**MATERIAL:**
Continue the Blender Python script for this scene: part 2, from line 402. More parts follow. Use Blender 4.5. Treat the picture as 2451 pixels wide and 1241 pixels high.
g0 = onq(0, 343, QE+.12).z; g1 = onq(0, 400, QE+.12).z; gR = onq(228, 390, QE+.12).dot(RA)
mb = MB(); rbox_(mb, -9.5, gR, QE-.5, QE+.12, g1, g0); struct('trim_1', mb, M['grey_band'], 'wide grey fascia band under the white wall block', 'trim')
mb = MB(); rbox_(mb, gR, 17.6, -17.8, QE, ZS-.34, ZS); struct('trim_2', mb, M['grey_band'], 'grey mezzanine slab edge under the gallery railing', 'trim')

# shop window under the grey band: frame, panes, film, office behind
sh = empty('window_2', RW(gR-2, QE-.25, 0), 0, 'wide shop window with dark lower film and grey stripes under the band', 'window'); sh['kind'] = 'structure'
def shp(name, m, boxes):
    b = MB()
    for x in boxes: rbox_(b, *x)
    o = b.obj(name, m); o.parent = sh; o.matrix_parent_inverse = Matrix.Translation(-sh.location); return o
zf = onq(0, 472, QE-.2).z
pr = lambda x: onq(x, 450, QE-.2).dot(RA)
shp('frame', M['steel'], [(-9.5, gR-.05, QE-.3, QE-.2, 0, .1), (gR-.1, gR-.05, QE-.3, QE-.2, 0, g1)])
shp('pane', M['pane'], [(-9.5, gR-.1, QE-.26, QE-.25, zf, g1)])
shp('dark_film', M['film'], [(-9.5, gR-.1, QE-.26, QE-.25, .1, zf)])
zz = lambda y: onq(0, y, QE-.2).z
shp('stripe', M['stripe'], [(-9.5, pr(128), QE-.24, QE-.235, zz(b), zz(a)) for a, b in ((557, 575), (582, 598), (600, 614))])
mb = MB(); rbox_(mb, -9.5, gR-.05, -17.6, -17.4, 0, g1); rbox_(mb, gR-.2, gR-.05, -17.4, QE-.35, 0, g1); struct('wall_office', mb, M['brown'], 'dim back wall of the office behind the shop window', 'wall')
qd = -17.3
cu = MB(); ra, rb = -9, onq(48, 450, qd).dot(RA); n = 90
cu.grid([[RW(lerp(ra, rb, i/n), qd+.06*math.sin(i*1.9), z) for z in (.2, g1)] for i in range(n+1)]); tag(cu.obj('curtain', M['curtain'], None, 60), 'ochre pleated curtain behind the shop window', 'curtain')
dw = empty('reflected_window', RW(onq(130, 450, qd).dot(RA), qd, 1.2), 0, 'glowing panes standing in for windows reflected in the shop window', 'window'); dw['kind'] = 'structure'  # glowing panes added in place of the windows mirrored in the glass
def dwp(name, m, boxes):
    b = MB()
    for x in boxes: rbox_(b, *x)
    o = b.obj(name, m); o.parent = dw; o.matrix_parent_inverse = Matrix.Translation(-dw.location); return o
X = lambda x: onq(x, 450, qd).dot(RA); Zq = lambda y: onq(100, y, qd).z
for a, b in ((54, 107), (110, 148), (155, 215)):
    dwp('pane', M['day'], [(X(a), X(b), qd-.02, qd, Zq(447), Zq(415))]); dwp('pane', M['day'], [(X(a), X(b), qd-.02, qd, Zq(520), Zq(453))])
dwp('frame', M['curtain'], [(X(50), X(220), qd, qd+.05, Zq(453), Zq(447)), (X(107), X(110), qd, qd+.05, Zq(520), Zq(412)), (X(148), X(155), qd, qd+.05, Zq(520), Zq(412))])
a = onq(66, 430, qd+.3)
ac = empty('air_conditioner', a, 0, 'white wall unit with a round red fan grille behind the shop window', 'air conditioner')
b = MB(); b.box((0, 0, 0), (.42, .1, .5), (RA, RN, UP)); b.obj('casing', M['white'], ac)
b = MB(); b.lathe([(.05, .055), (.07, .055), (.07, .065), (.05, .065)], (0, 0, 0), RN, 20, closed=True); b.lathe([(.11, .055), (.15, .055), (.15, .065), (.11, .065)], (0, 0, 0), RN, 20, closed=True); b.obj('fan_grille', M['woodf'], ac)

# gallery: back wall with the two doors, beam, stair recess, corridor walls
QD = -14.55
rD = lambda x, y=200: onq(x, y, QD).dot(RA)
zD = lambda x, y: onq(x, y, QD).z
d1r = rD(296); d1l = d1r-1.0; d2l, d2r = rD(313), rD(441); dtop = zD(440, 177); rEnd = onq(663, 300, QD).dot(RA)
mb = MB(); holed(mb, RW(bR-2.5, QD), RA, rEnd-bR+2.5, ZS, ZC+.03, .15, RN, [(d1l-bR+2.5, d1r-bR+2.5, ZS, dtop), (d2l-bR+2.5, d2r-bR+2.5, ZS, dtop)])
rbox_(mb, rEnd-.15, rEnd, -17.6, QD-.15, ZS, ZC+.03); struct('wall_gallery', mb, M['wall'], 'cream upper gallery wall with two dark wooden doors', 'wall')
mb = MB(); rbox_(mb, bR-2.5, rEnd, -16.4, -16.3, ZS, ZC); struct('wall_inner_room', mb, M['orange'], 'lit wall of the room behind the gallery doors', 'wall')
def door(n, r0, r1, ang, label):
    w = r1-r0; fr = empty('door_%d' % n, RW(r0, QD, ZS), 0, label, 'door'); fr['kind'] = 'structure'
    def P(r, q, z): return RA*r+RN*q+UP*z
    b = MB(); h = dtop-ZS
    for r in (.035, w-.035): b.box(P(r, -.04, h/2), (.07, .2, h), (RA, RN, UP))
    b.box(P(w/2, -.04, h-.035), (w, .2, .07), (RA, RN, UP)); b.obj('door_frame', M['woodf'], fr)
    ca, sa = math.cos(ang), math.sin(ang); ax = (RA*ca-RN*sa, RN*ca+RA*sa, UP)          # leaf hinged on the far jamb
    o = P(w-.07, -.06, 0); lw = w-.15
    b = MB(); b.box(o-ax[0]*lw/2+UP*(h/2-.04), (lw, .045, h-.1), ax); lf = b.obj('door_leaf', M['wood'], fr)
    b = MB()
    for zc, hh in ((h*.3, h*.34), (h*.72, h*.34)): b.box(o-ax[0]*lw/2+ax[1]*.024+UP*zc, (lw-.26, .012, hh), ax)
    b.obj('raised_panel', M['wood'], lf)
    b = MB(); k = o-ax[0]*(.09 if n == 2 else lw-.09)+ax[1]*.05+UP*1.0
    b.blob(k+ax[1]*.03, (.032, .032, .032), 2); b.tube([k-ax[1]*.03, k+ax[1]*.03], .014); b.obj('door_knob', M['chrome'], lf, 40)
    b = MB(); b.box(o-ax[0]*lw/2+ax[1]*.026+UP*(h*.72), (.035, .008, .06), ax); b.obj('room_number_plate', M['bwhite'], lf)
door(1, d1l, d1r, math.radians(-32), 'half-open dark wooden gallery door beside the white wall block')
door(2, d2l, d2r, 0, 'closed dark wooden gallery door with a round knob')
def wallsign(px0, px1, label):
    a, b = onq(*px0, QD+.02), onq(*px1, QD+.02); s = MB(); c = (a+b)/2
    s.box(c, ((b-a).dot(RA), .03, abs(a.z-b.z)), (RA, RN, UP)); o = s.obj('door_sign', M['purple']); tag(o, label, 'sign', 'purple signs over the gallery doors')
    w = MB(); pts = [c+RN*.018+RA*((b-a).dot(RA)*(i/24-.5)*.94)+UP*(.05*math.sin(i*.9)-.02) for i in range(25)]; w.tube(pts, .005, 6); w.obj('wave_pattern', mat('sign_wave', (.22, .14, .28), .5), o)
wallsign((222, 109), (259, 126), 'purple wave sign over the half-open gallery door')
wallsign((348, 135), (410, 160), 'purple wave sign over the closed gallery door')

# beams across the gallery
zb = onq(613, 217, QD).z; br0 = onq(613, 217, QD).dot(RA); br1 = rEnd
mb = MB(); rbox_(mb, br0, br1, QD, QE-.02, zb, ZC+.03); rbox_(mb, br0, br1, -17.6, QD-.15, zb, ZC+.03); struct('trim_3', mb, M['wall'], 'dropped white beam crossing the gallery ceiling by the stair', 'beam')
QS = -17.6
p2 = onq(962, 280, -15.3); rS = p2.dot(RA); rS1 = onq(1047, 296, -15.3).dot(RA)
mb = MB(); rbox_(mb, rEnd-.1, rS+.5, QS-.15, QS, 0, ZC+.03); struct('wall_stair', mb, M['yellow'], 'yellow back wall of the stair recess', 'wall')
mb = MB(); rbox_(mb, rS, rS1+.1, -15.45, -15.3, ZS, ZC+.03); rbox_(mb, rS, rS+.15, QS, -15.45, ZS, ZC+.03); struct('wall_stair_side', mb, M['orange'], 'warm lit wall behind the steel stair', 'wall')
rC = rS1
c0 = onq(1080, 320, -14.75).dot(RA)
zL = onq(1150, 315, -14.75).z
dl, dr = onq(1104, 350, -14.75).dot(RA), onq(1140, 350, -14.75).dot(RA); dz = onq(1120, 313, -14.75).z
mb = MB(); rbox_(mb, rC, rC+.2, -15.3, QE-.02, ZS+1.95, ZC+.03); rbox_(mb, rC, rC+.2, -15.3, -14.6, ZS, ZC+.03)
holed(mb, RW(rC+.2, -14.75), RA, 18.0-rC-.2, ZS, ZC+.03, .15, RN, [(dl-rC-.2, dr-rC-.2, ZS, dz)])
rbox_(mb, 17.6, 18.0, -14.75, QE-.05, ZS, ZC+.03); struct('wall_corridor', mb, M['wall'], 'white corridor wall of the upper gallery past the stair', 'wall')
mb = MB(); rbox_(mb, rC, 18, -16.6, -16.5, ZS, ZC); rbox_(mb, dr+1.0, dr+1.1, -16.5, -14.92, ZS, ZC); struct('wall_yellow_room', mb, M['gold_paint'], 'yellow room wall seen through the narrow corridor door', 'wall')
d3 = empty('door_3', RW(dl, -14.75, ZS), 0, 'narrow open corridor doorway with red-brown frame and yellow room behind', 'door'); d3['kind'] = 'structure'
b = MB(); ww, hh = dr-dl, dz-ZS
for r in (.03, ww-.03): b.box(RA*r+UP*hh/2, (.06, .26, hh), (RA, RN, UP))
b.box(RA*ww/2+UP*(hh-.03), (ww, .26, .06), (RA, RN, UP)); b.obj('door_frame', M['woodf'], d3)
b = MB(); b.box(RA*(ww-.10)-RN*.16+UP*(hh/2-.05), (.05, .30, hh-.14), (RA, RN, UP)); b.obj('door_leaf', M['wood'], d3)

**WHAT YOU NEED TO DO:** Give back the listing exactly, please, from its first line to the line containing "mb = MB(); rbox_(mb, gR, 17.6, -17.8, QE, ZS-.34, ZS);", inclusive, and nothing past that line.

**SOLVED PROBLEM:**
Continue the Blender Python script for this scene: part 2, from line 402. More parts follow. Use Blender 4.5. Treat the picture as 2451 pixels wide and 1241 pixels high.
g0 = onq(0, 343, QE+.12).z; g1 = onq(0, 400, QE+.12).z; gR = onq(228, 390, QE+.12).dot(RA)
mb = MB(); rbox_(mb, -9.5, gR, QE-.5, QE+.12, g1, g0); struct('trim_1', mb, M['grey_band'], 'wide grey fascia band under the white wall block', 'trim')
mb = MB(); rbox_(mb, gR, 17.6, -17.8, QE, ZS-.34, ZS); struct('trim_2', mb, M['grey_band'], 'grey mezzanine slab edge under the gallery railing', 'trim')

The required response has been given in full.